Plasma-activated water: Effects of gas–liquid interface interaction and discharge intensity on activation properties

In this study, the additional force generated at the gas–liquid interface by a nanosecond-pulsed needle-ring electrode atmospheric pressure plasma jet (APPJ) and its impact on the activation performance of plasma-activated water (PAW) are investigated. The mechanism of APPJ interaction at the gas–liquid interface is thoroughly examined, and the effect of discharge intensity on PAW activation is explored by measuring the gas temperature and the reactive species in the gas phase. The gas-phase characteristics of APPJ are characterized using both electrical and optical properties, while reactive substances in PAW, such as H2O2, NO2−, and NO3−, are detected using the colorimetric method.
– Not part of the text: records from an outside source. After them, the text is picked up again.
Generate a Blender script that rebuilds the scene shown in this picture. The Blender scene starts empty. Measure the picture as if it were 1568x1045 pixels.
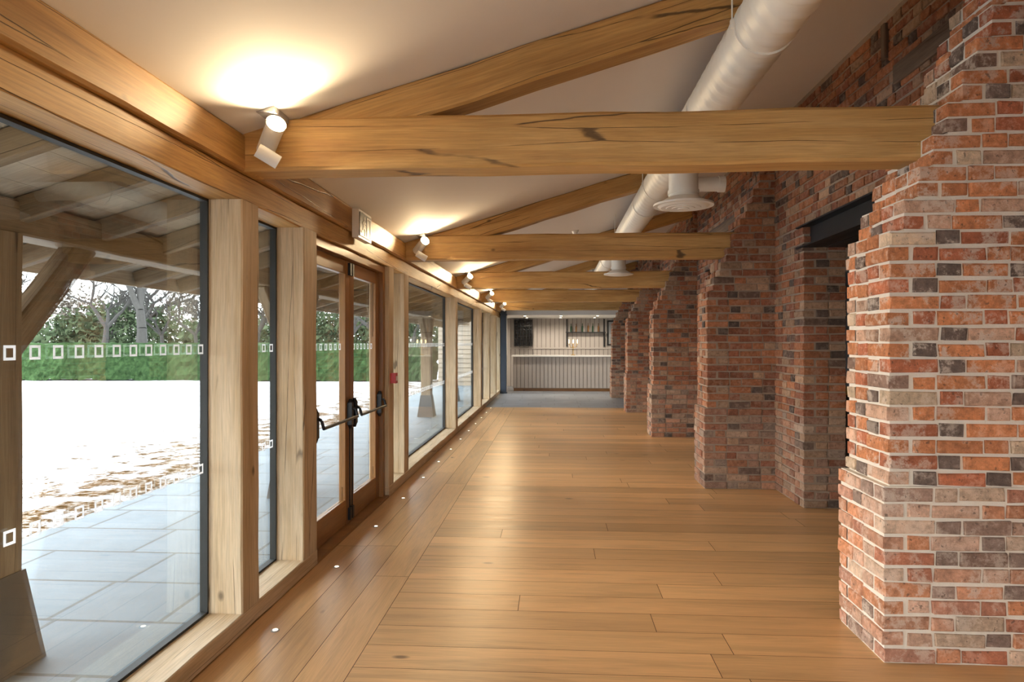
import bpy, bmesh, math, random
from mathutils import Vector, Matrix, noise
random.seed(7)
R = random.random
U = random.uniform
scene = bpy.context.scene

# ------------------------------------------------------------------ materials
class NT:
    def __init__(s, name):
        s.m = bpy.data.materials.new(name); s.m.use_nodes = True
        s.t = s.m.node_tree; s.n = s.t.nodes
        s.b = s.n['Principled BSDF']; s.out = s.n['Material Output']
    def new(s, typ, **kw):
        nd = s.n.new(typ)
        for k, v in kw.items():
            setattr(nd, k, v)
        return nd
    def link(s, a, b): s.t.links.new(a, b)
    def uv(s, sc=(1, 1, 1), loc=(0, 0, 0)):
        a = s.new('ShaderNodeUVMap'); a.uv_map = 'UVMap'
        m = s.new('ShaderNodeMapping'); m.inputs['Scale'].default_value = sc
        m.inputs['Location'].default_value = loc
        s.link(a.outputs[0], m.inputs[0]); return m.outputs[0]
    def pos(s, sc=(1, 1, 1)):
        a = s.new('ShaderNodeNewGeometry')
        m = s.new('ShaderNodeMapping'); m.inputs['Scale'].default_value = sc
        s.link(a.outputs['Position'], m.inputs[0]); return m.outputs[0]
    def noise(s, vec, scale=1, detail=4, rough=.5, dist=0):
        n = s.new('ShaderNodeTexNoise')
        n.inputs['Scale'].default_value = scale; n.inputs['Detail'].default_value = detail
        n.inputs['Roughness'].default_value = rough; n.inputs['Distortion'].default_value = dist
        s.link(vec, n.inputs['Vector']); return n.outputs['Fac']
    def ramp(s, fac, stops):
        r = s.new('ShaderNodeValToRGB'); e = r.color_ramp.elements
        while len(e) < len(stops): e.new(.5)
        for i, (p, c) in enumerate(stops):
            e[i].position = p
            e[i].color = (c, c, c, 1) if isinstance(c, (int, float)) else (*c, 1)
        s.link(fac, r.inputs[0]); return r.outputs[0]
    def mix(s, fac, a, b, mode='MIX'):
        m = s.new('ShaderNodeMix', data_type='RGBA', blend_type=mode)
        for sock, v in ((m.inputs[0], fac), (m.inputs[6], a), (m.inputs[7], b)):
            if isinstance(v, (int, float)): sock.default_value = v
            elif isinstance(v, tuple): sock.default_value = (*v, 1)
            else: s.link(v, sock)
        return m.outputs[2]
    def math(s, op, a, b=0.0):
        m = s.new('ShaderNodeMath', operation=op)
        for i, v in enumerate((a, b)):
            if isinstance(v, (int, float)): m.inputs[i].default_value = v
            else: s.link(v, m.inputs[i])
        return m.outputs[0]
    def bump(s, h, strength=.3, dist=.01):
        b = s.new('ShaderNodeBump'); b.inputs['Strength'].default_value = strength
        b.inputs['Distance'].default_value = dist
        s.link(h, b.inputs['Height']); s.link(b.outputs[0], s.b.inputs['Normal'])
    def base(s, c):
        if isinstance(c, tuple): s.b.inputs['Base Color'].default_value = (*c, 1)
        else: s.link(c, s.b.inputs['Base Color'])
    def rough(s, r):
        if isinstance(r, (int, float)): s.b.inputs['Roughness'].default_value = r
        else: s.link(r, s.b.inputs['Roughness'])

def plain(name, col, rough=.5, metal=0., var=.08):
    t = NT(name)
    n = t.noise(t.pos(), 6, 3)
    c2 = tuple(max(0, c * (1 - var)) for c in col)
    t.base(t.mix(n, col, c2)); t.rough(rough); t.b.inputs['Metallic'].default_value = metal
    return t.m

def emit(name, col, strength):
    t = NT(name); t.base(col)
    t.b.inputs['Emission Color'].default_value = (*col, 1)
    t.b.inputs['Emission Strength'].default_value = strength
    return t.m

def oak(name, light, mid, dark, rough=.6, crack=1.0):
    t = NT(name)
    n1 = t.noise(t.uv((.7, 9, 1)), 1, 7, .65, .5)
    col = t.ramp(n1, [(.3, dark), (.5, mid), (.7, light)])
    fine = t.noise(t.uv((4, 110, 1)), 1, 4, .65)
    col = t.mix(.55, col, t.ramp(fine, [(.3, .5), (.62, 1.0)]), 'MULTIPLY')
    big = t.noise(t.uv((.9, 1.5, 1)), 1, 4, .6)
    col = t.mix(.6, col, t.ramp(big, [(.3, .68), (.65, 1.1)]), 'MULTIPLY')
    # drying shakes / cracks: stretched voronoi cell edges, broken up by a mask
    wn = t.new('ShaderNodeTexNoise'); wn.inputs['Scale'].default_value = 1.0; wn.inputs['Detail'].default_value = 4
    t.link(t.uv((2.5, 9, 1)), wn.inputs['Vector'])
    wsc = t.new('ShaderNodeVectorMath', operation='SCALE'); t.link(wn.outputs['Color'], wsc.inputs[0]); wsc.inputs['Scale'].default_value = .12
    wad = t.new('ShaderNodeVectorMath', operation='ADD'); t.link(t.uv((.26, 8.0, 1)), wad.inputs[0]); t.link(wsc.outputs[0], wad.inputs[1])
    vo2 = t.new('ShaderNodeTexVoronoi', feature='DISTANCE_TO_EDGE', voronoi_dimensions='2D'); vo2.inputs['Scale'].default_value = 1
    vo2.inputs['Randomness'].default_value = .75
    t.link(wad.outputs[0], vo2.inputs['Vector'])
    cm = t.ramp(vo2.outputs['Distance'], [(0.0, 1.0), (.006, 1.0), (.013, 0.0)])
    msk = t.ramp(t.noise(t.uv((1.3, 2.0, 1), (9, 2, 0)), 1, 3), [(.45, 0.0), (.50, 1.0)])
    cm = t.math('MULTIPLY', t.math('MULTIPLY', cm, msk), crack)
    # knots
    vo = t.new('ShaderNodeTexVoronoi'); vo.inputs['Scale'].default_value = 1
    t.link(t.uv((1.9, 3.0, 1)), vo.inputs['Vector'])
    kn = t.ramp(vo.outputs['Distance'], [(.025, 1.0), (.065, 0.0)])
    col = t.mix(t.math('MULTIPLY', kn, .8), col, tuple(c * .22 for c in dark))
    col = t.mix(t.math('MULTIPLY', cm, .85), col, (.06, .03, .012))
    t.base(col); t.rough(rough)
    h = t.math('SUBTRACT', t.math('MULTIPLY', fine, .2), cm)
    t.bump(h, .5, .005)
    return t.m

M = {}
M['oak'] = oak('oak_beam', (.74, .465, .185), (.62, .36, .12), (.45, .23, .068), .55)
M['oakplate'] = oak('oak_plate', (.62, .37, .135), (.50, .27, .086), (.34, .16, .046), .5)
M['oaklit'] = oak('oak_windowlit_post', (.77, .62, .43), (.69, .52, .325), (.53, .36, .185), .65, .8)  # paler copy of the oak: window light on the posts painted in
M['oakdoor'] = oak('oak_door_stained', (.42, .20, .058), (.34, .15, .040), (.25, .10, .026), .35, .0)
M['oakout'] = oak('oak_exterior', (.40, .29, .175), (.31, .21, .115), (.21, .13, .068), .7)
M['oldtimber'] = oak('old_blackened_timber', (.24, .165, .11), (.17, .115, .08), (.09, .06, .045), .8)

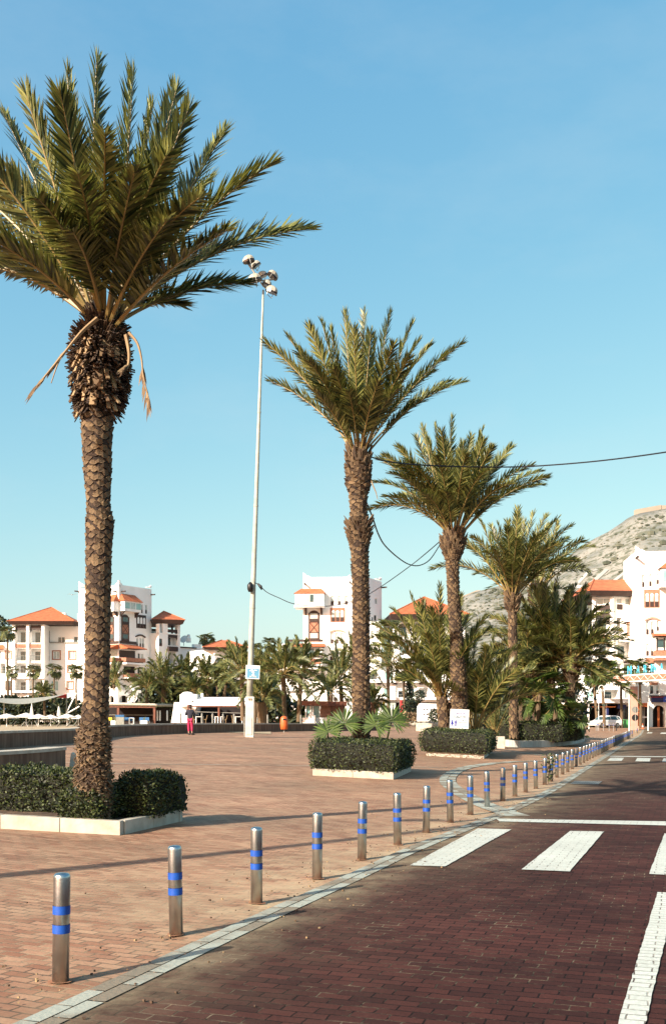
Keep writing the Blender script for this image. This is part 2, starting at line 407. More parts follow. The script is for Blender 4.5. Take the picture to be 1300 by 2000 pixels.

The results reveal that the interaction of APPJ with the liquid surface can be linked to rapid plasma “bullets” impacting the surface, creating an additional force that facilitates the formation of a gas–liquid plasma channel. Empirical formulas derived from the study indicate that this force is closely related to the energy of the plasma bullets and is significantly influenced by the discharge intensity. Enhanced discharge intensity markedly increases the gas temperature and the reactive species in the gas phase. Variations in these factors, induced by changing discharge intensity, are responsible for the changes in the concentration of long-lived reactive substances in the liquid phase. Among the factors studied, discharge voltage exerts a more pronounced effect than discharge frequency.